Menashe, the winner of the Poetry Foundation’s first Neglected Master Award, has a tricky speaker who offers up riddles (see “Here Now” and the lines “I am your son / You are my daughter” in “Psalm”). How do you explain how the speaker can be both son and father to the same person? Do you think Menashe’s riddles can be solved? How is a poem like a riddle? How is it not?

The speaker in Beachy-Quick’s “Museums” is tricky in a different way. He begins the poem by attempting to remove himself from it (“Must I, in this question I am asking, include myself / Asking it?”). Later, he says that the word “I” did not mean “me” and refers to himself in the poem as “*I.” What is happening to the speaker’s identity when he shifts from the standard “I” to “*I”? What are implications of the asterisk?

In Randall’s “Cast Off,” the “I” is buried even deeper. The poem is actually written in the second person (hence the repetition of “you”), but there is a “daisy-dotted ‘I’” also mentioned in the poem. Where Beachy-Quick’s speaker merely considers banishing the “I,” Randall’s narrator has done it. How would the tone of her poem change if the first person voice replaced the second person? In your opinion, which point of view would be the most effective for this poem about finding an identity? Why?

As you continue reading the issue, play close attention to the speakers in each poem and try to discover what is unique about each one.

poetry of the senses

Sometimes it can be hard to figure out what poems are “about” when you first read them, but sometimes what they are “about” is, first, engaging the senses. A great poet of the senses is David Harsent.

The first section of his poem, “Red,” is a feast. Consider the “juices swamping,” “gristle in the gap between her teeth,” “a morsel in your mouth,” and more. As you continue reading, notice how your senses of touch, smell, and hearing are engaged.

Harsent isn’t just playing around, though. He is working in a tradition. He mentions a “fairytale” and a “classic noir” in the poem. What parts of the poem are like a fairytale? A film noir? How do these other art forms engage the senses?

love and death

Certainly the question of love looms large in poetry, and in this issue poets take fresh approaches to the subject. So fresh, in fact, that the word “love” doesn’t even come up in either Desirée Alvarez’s “The Order in Which Things Are Broken” or Colin Cheney’s “Half-Ourselves & Half-Not,” even though they are clearly romantic  poems. What other words besides “love” do the poets use to let you know that they are, in fact, love poems?

Notice the structure of “Half-Ourselves & Half-Not”—how is the bond between lovers shown in the form?

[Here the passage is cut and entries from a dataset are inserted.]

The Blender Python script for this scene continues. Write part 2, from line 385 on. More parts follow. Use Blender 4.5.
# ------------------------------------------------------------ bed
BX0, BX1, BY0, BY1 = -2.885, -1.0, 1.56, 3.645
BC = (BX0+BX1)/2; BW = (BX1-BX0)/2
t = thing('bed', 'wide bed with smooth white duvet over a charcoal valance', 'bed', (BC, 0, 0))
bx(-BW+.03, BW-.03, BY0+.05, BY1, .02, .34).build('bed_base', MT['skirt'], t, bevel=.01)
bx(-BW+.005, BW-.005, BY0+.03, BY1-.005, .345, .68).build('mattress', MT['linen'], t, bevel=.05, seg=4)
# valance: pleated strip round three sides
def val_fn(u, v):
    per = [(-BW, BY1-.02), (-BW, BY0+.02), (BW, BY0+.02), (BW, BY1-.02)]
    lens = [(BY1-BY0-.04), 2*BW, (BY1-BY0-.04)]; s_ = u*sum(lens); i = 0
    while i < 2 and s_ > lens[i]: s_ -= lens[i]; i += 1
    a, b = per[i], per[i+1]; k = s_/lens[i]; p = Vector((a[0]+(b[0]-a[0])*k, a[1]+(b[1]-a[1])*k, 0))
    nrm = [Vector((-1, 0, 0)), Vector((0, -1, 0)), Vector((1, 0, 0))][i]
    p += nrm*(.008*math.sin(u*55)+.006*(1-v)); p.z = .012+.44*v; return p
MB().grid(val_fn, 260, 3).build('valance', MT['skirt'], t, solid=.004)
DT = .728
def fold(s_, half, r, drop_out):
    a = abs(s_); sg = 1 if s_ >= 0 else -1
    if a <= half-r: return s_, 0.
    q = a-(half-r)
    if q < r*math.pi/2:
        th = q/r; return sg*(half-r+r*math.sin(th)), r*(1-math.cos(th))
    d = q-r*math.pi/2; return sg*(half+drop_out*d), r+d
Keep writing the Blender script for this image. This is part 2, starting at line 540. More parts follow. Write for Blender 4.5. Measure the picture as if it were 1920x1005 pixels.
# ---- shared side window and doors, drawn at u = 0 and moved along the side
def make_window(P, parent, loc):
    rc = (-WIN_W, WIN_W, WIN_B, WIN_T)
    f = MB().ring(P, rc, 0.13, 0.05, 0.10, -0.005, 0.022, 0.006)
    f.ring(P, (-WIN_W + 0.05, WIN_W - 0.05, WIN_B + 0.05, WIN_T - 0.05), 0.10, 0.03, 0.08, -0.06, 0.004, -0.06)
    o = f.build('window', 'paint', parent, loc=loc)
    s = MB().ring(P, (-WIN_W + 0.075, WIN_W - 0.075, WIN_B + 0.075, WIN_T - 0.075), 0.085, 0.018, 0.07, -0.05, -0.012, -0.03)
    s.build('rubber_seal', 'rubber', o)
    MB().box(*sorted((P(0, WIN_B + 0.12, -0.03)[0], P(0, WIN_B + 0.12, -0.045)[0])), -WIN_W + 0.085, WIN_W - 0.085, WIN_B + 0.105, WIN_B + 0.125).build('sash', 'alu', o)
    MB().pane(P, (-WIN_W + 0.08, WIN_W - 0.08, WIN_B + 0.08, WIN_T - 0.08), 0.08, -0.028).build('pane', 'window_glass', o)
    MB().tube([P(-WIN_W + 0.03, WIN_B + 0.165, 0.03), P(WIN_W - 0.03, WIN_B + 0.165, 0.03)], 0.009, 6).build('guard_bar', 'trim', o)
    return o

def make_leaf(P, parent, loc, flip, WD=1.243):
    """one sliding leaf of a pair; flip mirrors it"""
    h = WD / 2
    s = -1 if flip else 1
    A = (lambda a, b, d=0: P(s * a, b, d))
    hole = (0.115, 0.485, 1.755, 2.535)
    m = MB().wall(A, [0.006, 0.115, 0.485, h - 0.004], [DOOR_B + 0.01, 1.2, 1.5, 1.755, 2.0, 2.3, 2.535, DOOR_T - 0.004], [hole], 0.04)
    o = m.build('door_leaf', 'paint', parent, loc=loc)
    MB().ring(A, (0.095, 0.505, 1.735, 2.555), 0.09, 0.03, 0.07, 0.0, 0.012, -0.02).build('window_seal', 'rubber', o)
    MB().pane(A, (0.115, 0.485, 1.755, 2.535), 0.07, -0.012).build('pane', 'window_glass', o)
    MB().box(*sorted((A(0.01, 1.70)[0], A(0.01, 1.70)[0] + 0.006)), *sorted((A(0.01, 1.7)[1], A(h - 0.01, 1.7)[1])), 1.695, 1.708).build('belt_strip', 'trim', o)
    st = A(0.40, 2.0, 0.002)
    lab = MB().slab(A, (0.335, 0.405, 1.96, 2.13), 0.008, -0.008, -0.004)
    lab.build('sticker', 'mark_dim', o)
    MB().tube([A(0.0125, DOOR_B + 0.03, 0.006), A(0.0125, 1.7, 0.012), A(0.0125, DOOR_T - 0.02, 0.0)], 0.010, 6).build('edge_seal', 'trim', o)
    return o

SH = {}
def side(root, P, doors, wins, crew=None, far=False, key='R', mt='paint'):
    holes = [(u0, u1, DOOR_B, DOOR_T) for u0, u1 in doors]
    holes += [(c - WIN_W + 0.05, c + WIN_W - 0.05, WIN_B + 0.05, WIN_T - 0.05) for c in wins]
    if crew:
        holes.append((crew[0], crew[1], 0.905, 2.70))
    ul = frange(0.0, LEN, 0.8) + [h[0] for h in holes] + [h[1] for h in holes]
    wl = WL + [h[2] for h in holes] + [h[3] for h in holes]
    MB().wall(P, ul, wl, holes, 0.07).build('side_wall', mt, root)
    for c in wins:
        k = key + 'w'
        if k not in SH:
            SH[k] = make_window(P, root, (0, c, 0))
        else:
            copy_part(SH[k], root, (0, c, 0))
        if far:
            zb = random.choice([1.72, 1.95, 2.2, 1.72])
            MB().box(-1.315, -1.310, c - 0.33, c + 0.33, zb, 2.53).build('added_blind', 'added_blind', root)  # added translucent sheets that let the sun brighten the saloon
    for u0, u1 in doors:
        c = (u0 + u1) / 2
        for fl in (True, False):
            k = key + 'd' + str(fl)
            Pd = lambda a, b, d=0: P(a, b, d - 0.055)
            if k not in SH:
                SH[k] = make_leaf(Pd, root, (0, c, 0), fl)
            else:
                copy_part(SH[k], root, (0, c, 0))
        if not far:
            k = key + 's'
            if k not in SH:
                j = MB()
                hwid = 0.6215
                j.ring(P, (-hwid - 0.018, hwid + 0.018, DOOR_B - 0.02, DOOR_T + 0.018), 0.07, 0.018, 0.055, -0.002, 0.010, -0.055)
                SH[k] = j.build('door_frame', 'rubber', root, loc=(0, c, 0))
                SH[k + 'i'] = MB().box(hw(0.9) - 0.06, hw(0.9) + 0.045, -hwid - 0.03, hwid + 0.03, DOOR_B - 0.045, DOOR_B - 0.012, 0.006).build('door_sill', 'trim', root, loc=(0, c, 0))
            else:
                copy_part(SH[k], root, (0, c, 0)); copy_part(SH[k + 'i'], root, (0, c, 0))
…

Now compare those couplets to Alvarez’s lines “the loose spooling of two / people fast unravels.” Do you think Alvarez and Cheney have opposing views of love in their poems? How do they diverge and overlap? Alvarez writes, “the body forgets fully what it knew.” Do you agree with this claim? Why or why not? Are there any hints in the poem as to whether the body can fully forget another?

Spencer Reece’s “At Thomas Merton’s Grave,” Kelle Groom’s “Swerve,” and Lucia Perillo’s “The Second Slaughter” deal with death in many of the same ways Alvarez and Cheney deal with love. Which poet strikes you as the most reverent of the dead? How is the tone of “Swerve” distinct from the tone of “At Thomas Merton’s Grave”? Does Reece hint at a continuing life cycle?

In her poem, Perillo focuses not on a dead person but on animals sacrificed by humans. Near the end of the poem she writes, “now I guard / my inhumanity.” What does she mean? Do you find her position to be “inhuman”?

Are the deaths discussed in Groom and Perillo’s poems more final than the death in Reece’s poem?

the view from here

Sometimes when we read poetry, we may wonder: Who needs these poems? Who else is reading them in the wider world? These questions are answered, at least in part, in this issue’s “The View from Here” section. Six people from a wide range of professions reflect on how poetry affects their work, even though their jobs have no direct connection to poetry. News columnist Mary Schmich writes that “poetry isn’t just a way of writing, it’s a way of thinking.” She has used Wislawa Szymborska’s poetry in her columns, used Hafiz’s poems in her soap opera comic strip, and even composed some of her own verse in honor of baseball’s Opening Day. Do you know of poems that reflect the kind of work you do yourself?

Fernando Perez, catching fly balls in Caracas, enjoys the work of Robert Creeley and John Ashbery; Dennis Jacobs, from his federal judge’s bench, reads W.H. Auden, C.P. Cavafy and Alfred Tennyson; Lin Hixson, when not directing collaborative dances, spends time with Lyn Hejinian and Rosemarie Waldrop. Do you think that each person’s profession informs what type of poetry he or she likes? Is some poetry more likely to appeal to a construction worker than a lawyer, for instance? Is it useful to try to find connections between work and poetry, or are they, by nature, distinct things?